◆ INSTRUCTIONS FOR THE TASK ◆
Keep only the lines from the top of the listing through the one with "C = S.collection", and reproduce them unaltered.

━━━

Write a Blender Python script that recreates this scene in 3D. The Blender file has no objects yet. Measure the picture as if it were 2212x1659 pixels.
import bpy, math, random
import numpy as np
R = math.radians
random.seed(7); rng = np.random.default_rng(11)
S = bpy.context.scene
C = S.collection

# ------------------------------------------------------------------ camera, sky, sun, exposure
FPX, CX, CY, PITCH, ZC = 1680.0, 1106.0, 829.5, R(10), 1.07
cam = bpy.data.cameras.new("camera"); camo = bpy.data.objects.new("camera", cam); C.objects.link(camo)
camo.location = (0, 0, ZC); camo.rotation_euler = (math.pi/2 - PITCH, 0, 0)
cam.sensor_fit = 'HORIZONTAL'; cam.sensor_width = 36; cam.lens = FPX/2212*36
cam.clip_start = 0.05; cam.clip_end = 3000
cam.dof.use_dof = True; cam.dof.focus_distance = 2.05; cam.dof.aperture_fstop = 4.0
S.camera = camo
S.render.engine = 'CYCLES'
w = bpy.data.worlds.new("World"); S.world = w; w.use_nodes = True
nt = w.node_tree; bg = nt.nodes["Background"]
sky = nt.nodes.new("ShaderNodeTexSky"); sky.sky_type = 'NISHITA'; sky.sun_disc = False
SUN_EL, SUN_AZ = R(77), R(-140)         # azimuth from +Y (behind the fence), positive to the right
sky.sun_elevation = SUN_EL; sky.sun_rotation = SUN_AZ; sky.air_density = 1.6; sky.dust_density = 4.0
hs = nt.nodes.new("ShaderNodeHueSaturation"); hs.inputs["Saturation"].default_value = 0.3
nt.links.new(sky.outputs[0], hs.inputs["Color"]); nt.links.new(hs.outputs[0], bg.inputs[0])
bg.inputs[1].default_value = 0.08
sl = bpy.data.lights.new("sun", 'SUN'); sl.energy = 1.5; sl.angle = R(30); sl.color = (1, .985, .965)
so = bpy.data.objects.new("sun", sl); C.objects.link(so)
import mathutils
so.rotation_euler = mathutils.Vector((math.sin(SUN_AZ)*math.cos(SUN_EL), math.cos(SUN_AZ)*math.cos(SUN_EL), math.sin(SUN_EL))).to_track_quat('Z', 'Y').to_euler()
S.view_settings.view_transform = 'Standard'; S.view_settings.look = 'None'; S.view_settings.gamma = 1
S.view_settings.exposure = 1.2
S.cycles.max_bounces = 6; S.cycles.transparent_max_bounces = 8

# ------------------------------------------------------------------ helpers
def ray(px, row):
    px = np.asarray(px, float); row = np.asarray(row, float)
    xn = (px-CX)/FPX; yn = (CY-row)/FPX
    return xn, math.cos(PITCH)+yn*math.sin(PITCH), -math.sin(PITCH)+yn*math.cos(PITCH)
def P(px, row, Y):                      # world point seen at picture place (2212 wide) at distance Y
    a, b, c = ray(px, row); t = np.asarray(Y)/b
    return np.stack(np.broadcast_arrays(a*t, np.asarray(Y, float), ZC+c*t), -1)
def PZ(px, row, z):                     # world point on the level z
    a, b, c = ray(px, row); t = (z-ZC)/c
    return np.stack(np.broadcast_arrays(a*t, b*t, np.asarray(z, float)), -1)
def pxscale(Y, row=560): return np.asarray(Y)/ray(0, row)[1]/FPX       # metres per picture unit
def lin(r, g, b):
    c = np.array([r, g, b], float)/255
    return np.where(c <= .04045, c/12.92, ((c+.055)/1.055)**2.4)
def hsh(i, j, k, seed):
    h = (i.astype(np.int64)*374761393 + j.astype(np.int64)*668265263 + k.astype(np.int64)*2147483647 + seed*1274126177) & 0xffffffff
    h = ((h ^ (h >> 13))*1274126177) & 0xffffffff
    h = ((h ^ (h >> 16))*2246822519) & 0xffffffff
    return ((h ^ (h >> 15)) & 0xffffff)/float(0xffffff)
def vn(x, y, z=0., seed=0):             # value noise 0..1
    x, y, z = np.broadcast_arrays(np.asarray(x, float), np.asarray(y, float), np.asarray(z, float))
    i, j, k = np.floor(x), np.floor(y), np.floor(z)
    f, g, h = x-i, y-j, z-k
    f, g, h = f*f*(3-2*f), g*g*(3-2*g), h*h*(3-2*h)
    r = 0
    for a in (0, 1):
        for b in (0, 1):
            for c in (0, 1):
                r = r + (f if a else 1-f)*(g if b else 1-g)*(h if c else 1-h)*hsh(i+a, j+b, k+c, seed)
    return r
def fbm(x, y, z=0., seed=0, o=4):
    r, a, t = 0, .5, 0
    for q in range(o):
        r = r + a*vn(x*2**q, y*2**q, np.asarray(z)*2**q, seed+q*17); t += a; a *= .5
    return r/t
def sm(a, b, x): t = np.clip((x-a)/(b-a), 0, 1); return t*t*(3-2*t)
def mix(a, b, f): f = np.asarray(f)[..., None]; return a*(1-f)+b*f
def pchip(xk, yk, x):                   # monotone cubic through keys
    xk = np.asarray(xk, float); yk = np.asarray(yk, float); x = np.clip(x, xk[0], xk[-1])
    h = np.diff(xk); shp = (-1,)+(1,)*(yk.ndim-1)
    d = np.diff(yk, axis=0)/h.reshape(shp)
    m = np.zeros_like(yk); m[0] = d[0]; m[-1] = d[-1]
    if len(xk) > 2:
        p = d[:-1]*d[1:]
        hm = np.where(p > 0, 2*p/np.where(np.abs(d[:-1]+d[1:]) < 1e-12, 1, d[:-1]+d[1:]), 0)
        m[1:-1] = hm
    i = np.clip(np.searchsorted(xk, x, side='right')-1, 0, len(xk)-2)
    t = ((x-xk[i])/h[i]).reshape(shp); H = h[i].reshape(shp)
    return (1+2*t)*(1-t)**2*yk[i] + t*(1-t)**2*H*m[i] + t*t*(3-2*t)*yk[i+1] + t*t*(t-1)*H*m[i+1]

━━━

◆ FINAL RESULT ◆
Write a Blender Python script that recreates this scene in 3D. The Blender file has no objects yet. Measure the picture as if it were 2212x1659 pixels.
import bpy, math, random
import numpy as np
R = math.radians
random.seed(7); rng = np.random.default_rng(11)
S = bpy.context.scene
C = S.collection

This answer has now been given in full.